■ **DATA EXCERPT**

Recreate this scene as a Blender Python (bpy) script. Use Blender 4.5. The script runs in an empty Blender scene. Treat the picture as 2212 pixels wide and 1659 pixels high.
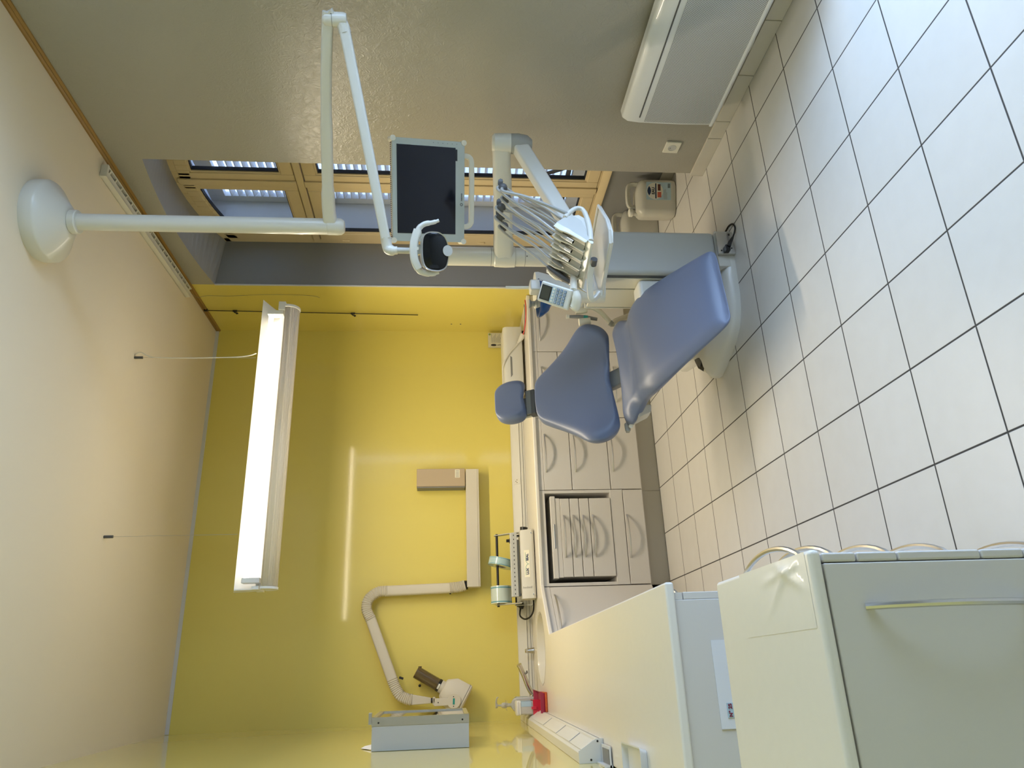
import bpy, bmesh, math, random
from mathutils import Vector, Matrix
random.seed(7)
PI = math.pi
SC = bpy.context.scene
COL = SC.collection

# ------------------------------------------------------------------ materials
MATS = {}
def mat(name, col, rough=0.5, metal=0.0, spec=0.5, coat=0.0, coat_rough=0.05, trans=0.0, ior=1.45,
        noise=0.0, nscale=8.0, bump=0.0, bscale=60.0, bdist=0.004, emit=None, estr=0.0, sheen=0.0, alpha=1.0):
    if name in MATS: return MATS[name]
    m = bpy.data.materials.new(name); m.use_nodes = True
    nt = m.node_tree; b = nt.nodes['Principled BSDF']
    b.inputs['Base Color'].default_value = (*col, 1)
    b.inputs['Roughness'].default_value = rough
    b.inputs['Metallic'].default_value = metal
    b.inputs['Specular IOR Level'].default_value = spec
    b.inputs['Coat Weight'].default_value = coat
    b.inputs['Coat Roughness'].default_value = coat_rough
    b.inputs['Transmission Weight'].default_value = trans
    b.inputs['IOR'].default_value = ior
    b.inputs['Alpha'].default_value = alpha
    tc = nt.nodes.new('ShaderNodeTexCoord')
    if noise > 0:
        n = nt.nodes.new('ShaderNodeTexNoise'); n.inputs['Scale'].default_value = nscale; n.inputs['Detail'].default_value = 4
        mx = nt.nodes.new('ShaderNodeMix'); mx.data_type = 'RGBA'
        mx.inputs[6].default_value = (*[c * (1 - noise) for c in col], 1)
        mx.inputs[7].default_value = (*[min(1, c * (1 + noise)) for c in col], 1)
        nt.links.new(tc.outputs['Object'], n.inputs['Vector'])
        nt.links.new(n.outputs['Fac'], mx.inputs[0]); nt.links.new(mx.outputs[2], b.inputs['Base Color'])
    if bump > 0:
        n2 = nt.nodes.new('ShaderNodeTexNoise'); n2.inputs['Scale'].default_value = bscale; n2.inputs['Detail'].default_value = 5
        bp = nt.nodes.new('ShaderNodeBump'); bp.inputs['Strength'].default_value = bump; bp.inputs['Distance'].default_value = bdist
        nt.links.new(tc.outputs['Object'], n2.inputs['Vector'])
        nt.links.new(n2.outputs['Fac'], bp.inputs['Height']); nt.links.new(bp.outputs['Normal'], b.inputs['Normal'])
    if emit:
        b.inputs['Emission Color'].default_value = (*emit, 1); b.inputs['Emission Strength'].default_value = estr
    MATS[name] = m
    return m

def nodes_of(m): return m.node_tree.nodes, m.node_tree.links

M_white   = mat('unit_white_plastic', (.66, .65, .60), .32, coat=.25)
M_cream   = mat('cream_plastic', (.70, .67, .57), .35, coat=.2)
M_xray    = mat('xray_beige_plastic', (.62, .57, .47), .5, bump=.05, bscale=400)
M_xbox    = mat('xray_tan_box', (.46, .36, .24), .55, bump=.05, bscale=300)
M_cab     = mat('cabinet_laminate', (.65, .615, .57), .42, coat=.1, bump=.015, bscale=500)
M_plinth  = mat('plinth_laminate', (.46, .43, .36), .5)
M_dark    = mat('dark_gap', (.03, .03, .03), .8)
M_top     = mat('worktop_solid_surface', (.78, .735, .66), .3, coat=.15, noise=.02, nscale=40)
M_basin   = mat('sink_solid_surface', (.72, .69, .61), .2, coat=.4)
M_trunk   = mat('trunking_pvc', (.68, .66, .60), .35, coat=.15)
M_steel   = mat('brushed_steel', (.62, .60, .56), .28, 1.0)
M_chrome  = mat('chrome', (.75, .75, .75), .08, 1.0)
M_satin   = mat('satin_silver', (.55, .54, .52), .35, 1.0)
M_black   = mat('black_plastic', (.012, .012, .013), .4)
M_rubber  = mat('black_rubber', (.015, .015, .015), .6)
M_grey    = mat('grey_plastic', (.20, .20, .19), .45)
M_midgrey = mat('mid_grey_plastic', (.34, .34, .32), .45)
M_lgrey   = mat('light_grey_plastic', (.50, .50, .47), .4)
M_dgrey   = mat('dark_grey_plastic', (.09, .09, .09), .45)
M_hose    = mat('grey_hose', (.40, .39, .36), .38, coat=.3)
M_blue    = mat('blue_plastic', (.005, .06, .22), .2, coat=.5)
M_vinyl   = mat('blue_vinyl', (.125, .155, .245), .38, coat=.12, coat_rough=.3, bump=.03, bscale=350, bdist=.002)
M_wood    = mat('window_oak_paint', (.60, .48, .29), .45, noise=.10, nscale=5, coat=.1)
M_woodtrim= mat('varnished_wood_trim', (.30, .17, .045), .4, noise=.15, nscale=9)
M_seal    = mat('black_glazing_seal', (.015, .015, .018), .7)
M_radwhite= mat('radiator_white_enamel', (.70, .70, .69), .3, coat=.3)
M_ceilw   = mat('white_strip', (.62, .62, .60), .5)
M_paper   = mat('white_paper', (.74, .74, .76), .7)
M_magenta = mat('magenta_plastic', (.38, .02, .07), .35, coat=.3)
M_red     = mat('red_plastic', (.62, .03, .06), .25, coat=.4)
M_orange  = mat('orange_sponge', (.5, .10, .03), .9, noise=.8, nscale=60)
M_label   = mat('blue_label_paper', (.42, .56, .64), .5)
M_labeld  = mat('dark_blue_ink', (.01, .03, .09), .5)
M_labelw  = mat('label_white', (.74, .72, .64), .5)
M_labelc  = mat('label_cream', (.76, .72, .58), .5)
M_teal    = mat('label_teal', (.02, .28, .24), .5)
M_ink     = mat('black_ink', (.02, .02, .03), .5)
M_inkred  = mat('red_ink', (.25, .02, .06), .5)
M_brown   = mat('label_brown_ink', (.10, .03, .02), .5)
M_salmon  = mat('label_salmon_ink', (.55, .12, .07), .5)
M_redwire = mat('red_wire', (.65, .05, .04), .35)
M_carton  = mat('printed_carton', (.62, .58, .44), .6, noise=.08, nscale=60)
M_screen  = mat('monitor_screen_glass', (.002, .003, .010), .12, spec=.5)
M_monframe= mat('monitor_glass_frame', (.42, .46, .43), .15, coat=.5)
M_lcd     = mat('lcd_olive', (.05, .05, .035), .25)
M_shutter = mat('shutter_white_paint', (.66, .67, .70), .5, noise=.05, nscale=6)
M_outside = mat('exterior_plaster_white', (.72, .73, .76), .7, noise=.06, nscale=5)
M_darkbar = mat('exterior_dark_iron', (.03, .03, .035), .6)
M_pouch   = mat('pouch_roll_film', (.42, .58, .60), .22, coat=.5)
M_pouchg  = mat('pouch_roll_pale', (.55, .62, .56), .22, coat=.5)
M_core    = mat('paper_core', (.40, .34, .26), .8)
M_sealb   = mat('sealer_enamel', (.60, .58, .52), .4, bump=.03, bscale=500)
M_clear   = mat('milky_clear_plastic', (.70, .69, .64), .25, trans=.45, coat=.2)
M_bottle  = mat('milky_bottle', (.74, .72, .64), .3, trans=.35)
M_lampgl  = mat('lamp_front_glass', (.006, .007, .008), .08, spec=.35)
M_cone    = mat('smoked_cone', (.16, .11, .045), .2, trans=.35, coat=.4)
M_board   = mat('grey_box_panel', (.46, .47, .46), .35, coat=.15)
M_mirror  = mat('light_box_glass', (.70, .68, .62), .04, 1.0)
M_lampw   = mat('lamp_white_enamel', (.82, .81, .78), .35)
M_tube    = mat('fluorescent_tube', (1, 1, 1), .4, emit=(1.0, .90, .72), estr=14)
M_skirt   = None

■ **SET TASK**
Return only the lines running from the top of the data to the line that holds "COL = SC.collection". Include both of those lines, but skip the pictures.

■ **ANSWER TO THE EXERCISE**
Recreate this scene as a Blender Python (bpy) script. Use Blender 4.5. The script runs in an empty Blender scene. Treat the picture as 2212 pixels wide and 1659 pixels high.
import bpy, bmesh, math, random
from mathutils import Vector, Matrix
random.seed(7)
PI = math.pi
SC = bpy.context.scene
COL = SC.collection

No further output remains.